I even took that same class on the Lutheran Confessions with him. We had to read the entire Book of Concord, but the lecture remained on Article IV of the Augsburg Confession, Concerning Justification. If we discussed any other article, it was only to discuss how it related to article four:
Our churches also teach that men cannot be justified before God by their own strength, merits, or works but are freely justified for Christ’s sake through faith when they believe that they are received into favor and that their sins are forgiven on account of Christ, who by his death made satisfaction for our sins. This faith God imputes for righteousness in his sight (Rom. 3, 4).
This was the point of Christ’s death and resurrection. This article was the heart of the Lutheran Reformation. This article is the gospel Dr. Rosenbladt inculcated in every class he taught. Somehow it would come back to this even when he was lecturing on Wittgenstein or Plato. It was the reason he was Lutheran, and it was around this article and the proclamation of it that he always worked to gather his friends and students.

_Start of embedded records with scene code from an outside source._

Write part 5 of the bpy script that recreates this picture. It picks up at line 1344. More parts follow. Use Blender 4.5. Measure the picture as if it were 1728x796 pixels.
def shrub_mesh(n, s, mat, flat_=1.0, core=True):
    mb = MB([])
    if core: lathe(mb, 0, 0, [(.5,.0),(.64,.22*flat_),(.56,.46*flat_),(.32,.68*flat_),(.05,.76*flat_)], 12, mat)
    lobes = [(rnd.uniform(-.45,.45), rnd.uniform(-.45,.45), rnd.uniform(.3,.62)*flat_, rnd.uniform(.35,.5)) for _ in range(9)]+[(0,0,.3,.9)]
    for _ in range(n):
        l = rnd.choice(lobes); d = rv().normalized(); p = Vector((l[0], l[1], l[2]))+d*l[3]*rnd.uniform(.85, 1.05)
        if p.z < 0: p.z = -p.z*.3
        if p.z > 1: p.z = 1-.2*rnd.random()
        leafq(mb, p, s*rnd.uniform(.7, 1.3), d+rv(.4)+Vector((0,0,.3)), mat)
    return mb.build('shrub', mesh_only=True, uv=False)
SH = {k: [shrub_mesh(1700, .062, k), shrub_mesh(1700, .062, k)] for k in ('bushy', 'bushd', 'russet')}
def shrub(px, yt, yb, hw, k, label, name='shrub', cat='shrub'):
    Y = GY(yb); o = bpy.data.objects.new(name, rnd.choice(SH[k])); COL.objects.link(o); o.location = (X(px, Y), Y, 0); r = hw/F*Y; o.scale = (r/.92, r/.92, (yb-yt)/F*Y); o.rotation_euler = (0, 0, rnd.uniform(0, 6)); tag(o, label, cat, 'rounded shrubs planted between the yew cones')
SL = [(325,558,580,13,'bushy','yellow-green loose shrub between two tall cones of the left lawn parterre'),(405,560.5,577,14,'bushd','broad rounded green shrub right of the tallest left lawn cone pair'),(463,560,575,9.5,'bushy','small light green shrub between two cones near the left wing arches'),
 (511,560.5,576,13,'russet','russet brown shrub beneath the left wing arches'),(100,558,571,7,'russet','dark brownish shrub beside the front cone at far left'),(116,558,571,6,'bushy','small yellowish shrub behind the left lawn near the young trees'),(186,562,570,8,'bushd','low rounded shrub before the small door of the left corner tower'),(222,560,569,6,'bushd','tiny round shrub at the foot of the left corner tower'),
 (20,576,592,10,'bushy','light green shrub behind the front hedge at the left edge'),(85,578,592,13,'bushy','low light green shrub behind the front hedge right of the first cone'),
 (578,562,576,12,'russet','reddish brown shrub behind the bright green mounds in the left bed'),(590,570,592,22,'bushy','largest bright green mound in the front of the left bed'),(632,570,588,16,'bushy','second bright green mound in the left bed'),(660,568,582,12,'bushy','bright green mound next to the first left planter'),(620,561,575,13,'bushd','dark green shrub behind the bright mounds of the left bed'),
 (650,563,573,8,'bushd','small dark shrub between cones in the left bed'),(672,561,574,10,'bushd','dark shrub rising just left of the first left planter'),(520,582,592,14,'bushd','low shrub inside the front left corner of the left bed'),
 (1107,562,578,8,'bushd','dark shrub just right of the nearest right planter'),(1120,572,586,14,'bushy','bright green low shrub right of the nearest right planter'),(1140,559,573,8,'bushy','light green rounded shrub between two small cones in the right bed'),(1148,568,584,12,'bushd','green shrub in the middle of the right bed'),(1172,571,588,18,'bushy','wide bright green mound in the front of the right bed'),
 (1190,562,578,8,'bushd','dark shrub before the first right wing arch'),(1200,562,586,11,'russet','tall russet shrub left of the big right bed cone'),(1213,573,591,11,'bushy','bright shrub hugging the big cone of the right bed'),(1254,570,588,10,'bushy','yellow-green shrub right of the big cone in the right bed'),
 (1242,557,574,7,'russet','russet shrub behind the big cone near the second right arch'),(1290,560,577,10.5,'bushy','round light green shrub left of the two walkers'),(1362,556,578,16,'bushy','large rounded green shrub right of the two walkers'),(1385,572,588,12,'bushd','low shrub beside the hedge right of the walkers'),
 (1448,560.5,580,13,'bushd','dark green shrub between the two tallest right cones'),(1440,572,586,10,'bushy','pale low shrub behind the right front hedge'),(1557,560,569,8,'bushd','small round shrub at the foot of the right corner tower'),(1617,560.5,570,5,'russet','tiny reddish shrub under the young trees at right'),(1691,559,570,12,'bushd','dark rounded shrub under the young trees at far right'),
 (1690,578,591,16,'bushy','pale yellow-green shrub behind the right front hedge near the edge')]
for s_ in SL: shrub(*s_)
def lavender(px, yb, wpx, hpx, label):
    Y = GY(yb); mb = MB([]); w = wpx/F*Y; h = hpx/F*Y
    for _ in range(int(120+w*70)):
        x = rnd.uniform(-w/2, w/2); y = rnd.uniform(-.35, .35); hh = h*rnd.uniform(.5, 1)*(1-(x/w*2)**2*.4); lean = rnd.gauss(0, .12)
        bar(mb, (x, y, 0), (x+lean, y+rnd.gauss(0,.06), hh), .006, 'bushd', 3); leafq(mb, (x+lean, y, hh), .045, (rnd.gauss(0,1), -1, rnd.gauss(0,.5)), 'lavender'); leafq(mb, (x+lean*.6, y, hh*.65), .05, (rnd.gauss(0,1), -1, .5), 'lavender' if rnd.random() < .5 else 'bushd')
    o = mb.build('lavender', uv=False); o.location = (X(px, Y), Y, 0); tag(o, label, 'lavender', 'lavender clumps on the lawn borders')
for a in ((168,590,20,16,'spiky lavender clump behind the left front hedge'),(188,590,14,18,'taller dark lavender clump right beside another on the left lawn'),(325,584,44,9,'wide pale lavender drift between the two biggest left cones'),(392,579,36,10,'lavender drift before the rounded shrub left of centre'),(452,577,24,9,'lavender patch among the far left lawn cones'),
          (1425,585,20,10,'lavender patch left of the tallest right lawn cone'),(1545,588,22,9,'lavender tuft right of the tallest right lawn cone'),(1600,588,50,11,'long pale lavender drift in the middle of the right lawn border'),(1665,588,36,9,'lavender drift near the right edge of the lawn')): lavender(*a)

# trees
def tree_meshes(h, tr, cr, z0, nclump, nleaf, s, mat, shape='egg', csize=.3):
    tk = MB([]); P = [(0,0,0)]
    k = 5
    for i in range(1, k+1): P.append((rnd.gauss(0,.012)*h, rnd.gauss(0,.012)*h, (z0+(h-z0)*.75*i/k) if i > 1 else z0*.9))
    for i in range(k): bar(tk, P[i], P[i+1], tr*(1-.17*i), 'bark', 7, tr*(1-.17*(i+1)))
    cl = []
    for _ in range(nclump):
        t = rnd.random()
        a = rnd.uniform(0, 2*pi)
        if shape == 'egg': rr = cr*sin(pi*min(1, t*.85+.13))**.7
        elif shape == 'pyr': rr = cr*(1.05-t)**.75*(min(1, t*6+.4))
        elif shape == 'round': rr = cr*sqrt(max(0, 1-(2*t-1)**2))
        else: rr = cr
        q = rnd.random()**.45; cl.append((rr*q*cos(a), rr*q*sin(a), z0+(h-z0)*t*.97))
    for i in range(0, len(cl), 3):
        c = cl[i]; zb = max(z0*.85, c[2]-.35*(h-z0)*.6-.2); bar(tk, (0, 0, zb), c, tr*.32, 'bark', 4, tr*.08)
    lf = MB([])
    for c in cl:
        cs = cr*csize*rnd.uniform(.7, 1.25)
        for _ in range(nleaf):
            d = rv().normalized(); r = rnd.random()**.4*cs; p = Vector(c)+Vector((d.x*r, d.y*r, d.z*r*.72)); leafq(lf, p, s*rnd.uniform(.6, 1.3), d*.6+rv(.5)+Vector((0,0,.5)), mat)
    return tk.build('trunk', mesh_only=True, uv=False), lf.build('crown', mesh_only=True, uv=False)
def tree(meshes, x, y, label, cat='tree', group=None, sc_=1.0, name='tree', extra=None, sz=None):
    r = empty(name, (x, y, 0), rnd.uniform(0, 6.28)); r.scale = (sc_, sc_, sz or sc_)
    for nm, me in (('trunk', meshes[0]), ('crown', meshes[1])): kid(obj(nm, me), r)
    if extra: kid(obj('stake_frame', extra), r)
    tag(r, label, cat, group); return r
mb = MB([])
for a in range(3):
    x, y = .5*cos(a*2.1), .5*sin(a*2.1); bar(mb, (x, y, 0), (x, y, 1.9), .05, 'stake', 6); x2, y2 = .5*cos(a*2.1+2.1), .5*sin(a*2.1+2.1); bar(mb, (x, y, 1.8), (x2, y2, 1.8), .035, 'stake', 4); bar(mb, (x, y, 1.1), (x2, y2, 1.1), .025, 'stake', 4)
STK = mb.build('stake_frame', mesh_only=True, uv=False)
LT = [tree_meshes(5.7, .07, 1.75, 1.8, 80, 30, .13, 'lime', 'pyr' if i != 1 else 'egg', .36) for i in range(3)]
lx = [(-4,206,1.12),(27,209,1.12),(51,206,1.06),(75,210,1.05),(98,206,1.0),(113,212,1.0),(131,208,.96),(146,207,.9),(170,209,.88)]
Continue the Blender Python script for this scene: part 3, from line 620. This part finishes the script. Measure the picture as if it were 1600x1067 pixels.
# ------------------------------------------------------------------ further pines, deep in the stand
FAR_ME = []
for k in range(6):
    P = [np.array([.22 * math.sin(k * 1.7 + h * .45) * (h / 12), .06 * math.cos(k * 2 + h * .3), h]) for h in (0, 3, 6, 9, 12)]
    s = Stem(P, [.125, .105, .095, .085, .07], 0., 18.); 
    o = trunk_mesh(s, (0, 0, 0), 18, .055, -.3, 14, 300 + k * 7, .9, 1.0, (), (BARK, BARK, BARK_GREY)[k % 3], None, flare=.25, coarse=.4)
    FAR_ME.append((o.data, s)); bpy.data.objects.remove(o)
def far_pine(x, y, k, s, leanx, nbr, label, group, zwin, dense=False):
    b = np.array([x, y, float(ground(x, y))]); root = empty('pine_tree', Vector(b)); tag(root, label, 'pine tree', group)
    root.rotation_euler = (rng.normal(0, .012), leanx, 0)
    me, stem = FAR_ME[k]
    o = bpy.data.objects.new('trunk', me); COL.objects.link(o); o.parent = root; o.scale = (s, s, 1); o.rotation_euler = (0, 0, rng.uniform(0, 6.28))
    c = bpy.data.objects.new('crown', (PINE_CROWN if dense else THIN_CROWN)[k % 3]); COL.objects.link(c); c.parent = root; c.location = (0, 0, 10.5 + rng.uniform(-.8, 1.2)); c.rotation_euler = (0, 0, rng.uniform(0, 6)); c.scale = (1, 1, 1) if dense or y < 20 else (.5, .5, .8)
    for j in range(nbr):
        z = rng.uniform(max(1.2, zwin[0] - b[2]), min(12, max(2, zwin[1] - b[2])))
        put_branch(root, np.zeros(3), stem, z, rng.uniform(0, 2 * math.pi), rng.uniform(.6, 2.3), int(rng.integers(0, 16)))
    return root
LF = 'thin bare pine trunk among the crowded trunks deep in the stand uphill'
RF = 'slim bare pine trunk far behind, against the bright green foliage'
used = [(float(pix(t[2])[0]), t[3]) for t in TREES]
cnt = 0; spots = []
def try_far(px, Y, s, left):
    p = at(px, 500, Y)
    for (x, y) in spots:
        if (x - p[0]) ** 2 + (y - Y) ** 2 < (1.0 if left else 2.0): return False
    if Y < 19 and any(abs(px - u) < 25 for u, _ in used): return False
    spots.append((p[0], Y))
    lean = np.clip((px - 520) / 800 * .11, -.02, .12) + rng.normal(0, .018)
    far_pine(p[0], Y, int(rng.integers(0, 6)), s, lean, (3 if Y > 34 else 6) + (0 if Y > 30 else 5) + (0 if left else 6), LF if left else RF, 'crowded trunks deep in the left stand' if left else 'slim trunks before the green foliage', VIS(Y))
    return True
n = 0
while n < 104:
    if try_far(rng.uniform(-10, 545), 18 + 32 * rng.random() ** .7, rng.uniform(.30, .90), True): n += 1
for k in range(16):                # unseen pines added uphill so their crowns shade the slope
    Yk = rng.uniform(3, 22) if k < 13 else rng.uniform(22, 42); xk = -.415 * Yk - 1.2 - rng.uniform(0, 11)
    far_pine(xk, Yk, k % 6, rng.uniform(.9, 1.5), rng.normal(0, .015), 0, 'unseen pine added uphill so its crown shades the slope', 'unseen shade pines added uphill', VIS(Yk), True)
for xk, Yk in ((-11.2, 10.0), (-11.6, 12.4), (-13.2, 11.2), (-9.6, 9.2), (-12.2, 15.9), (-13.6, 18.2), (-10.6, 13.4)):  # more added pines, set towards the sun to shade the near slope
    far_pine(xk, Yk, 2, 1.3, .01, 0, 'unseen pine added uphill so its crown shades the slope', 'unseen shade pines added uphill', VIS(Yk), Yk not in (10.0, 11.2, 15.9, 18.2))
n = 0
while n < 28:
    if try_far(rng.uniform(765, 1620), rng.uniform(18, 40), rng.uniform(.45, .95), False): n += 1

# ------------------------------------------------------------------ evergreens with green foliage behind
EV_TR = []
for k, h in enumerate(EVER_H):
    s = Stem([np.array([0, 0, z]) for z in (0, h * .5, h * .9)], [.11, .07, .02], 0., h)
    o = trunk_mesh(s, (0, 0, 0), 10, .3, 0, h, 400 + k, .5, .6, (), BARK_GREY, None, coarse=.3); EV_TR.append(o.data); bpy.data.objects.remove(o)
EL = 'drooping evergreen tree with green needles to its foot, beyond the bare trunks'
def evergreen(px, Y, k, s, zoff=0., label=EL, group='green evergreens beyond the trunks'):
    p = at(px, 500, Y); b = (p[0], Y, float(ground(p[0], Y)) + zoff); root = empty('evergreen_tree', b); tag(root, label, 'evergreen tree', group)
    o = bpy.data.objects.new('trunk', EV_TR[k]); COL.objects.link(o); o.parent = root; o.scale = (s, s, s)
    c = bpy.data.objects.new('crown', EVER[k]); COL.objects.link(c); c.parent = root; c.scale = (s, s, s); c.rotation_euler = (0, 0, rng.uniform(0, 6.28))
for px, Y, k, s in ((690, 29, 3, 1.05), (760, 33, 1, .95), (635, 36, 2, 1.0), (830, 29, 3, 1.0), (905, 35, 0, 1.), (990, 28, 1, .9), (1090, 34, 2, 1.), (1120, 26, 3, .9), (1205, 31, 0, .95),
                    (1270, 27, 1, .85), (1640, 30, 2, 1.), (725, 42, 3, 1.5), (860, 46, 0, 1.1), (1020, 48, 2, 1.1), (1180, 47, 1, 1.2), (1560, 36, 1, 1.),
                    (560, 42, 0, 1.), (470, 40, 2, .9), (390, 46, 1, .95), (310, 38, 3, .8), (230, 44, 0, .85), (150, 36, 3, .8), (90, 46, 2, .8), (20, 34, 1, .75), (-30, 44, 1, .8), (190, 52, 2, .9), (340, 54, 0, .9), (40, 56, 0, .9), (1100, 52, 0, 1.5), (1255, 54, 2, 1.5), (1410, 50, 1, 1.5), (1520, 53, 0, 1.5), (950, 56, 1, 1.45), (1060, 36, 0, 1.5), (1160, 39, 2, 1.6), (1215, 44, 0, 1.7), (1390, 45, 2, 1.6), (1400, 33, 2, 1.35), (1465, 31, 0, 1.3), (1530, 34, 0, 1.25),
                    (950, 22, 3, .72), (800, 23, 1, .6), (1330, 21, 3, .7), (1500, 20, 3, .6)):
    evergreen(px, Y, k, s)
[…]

He became more than a professor. He became a cherished friend whose counsel I sought often. There are not many former professors I have stayed in touch with after my classes with them finished, and I have not stayed in contact with any professors as much as Rod. He always had time for his students even when they were no longer taking classes from him. He developed comradery between himself and his students and, more importantly, amongst his students. He brought us all together and kept us together around the gift of justification given by grace through faith in Jesus.